• [INSTRUCTION]
Repeat the listing below word for word, stopping after the line that contains "PI = math.pi".

──────── DATA SHOWN ────────

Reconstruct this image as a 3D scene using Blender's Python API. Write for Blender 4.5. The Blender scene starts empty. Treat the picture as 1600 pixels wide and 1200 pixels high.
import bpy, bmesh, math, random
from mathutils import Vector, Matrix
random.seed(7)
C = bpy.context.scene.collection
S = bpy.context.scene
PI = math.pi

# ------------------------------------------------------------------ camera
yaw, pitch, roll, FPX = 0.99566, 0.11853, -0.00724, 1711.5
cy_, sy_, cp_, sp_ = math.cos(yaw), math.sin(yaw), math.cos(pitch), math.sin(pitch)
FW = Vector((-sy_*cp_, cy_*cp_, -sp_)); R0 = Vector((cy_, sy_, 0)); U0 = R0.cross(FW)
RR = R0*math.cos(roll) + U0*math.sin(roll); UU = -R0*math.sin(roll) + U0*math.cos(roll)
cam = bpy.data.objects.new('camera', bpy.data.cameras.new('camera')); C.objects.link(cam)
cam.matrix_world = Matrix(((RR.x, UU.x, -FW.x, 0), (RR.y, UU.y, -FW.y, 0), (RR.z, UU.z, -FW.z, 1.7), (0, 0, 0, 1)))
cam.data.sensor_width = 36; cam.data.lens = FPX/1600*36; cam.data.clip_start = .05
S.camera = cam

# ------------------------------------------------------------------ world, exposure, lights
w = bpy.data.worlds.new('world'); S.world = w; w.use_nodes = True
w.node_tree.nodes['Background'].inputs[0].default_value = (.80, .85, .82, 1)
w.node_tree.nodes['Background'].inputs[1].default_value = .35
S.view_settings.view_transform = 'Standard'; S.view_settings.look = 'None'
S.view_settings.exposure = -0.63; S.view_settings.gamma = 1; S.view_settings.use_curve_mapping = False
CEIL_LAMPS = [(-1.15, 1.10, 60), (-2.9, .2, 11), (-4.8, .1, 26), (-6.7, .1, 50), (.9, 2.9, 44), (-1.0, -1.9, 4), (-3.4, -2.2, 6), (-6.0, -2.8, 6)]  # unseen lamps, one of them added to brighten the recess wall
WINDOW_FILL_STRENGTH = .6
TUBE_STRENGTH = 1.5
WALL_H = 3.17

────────

• [RESPONSE TO THIS TASK]
Reconstruct this image as a 3D scene using Blender's Python API. Write for Blender 4.5. The Blender scene starts empty. Treat the picture as 1600 pixels wide and 1200 pixels high.
import bpy, bmesh, math, random
from mathutils import Vector, Matrix
random.seed(7)
C = bpy.context.scene.collection
S = bpy.context.scene
PI = math.pi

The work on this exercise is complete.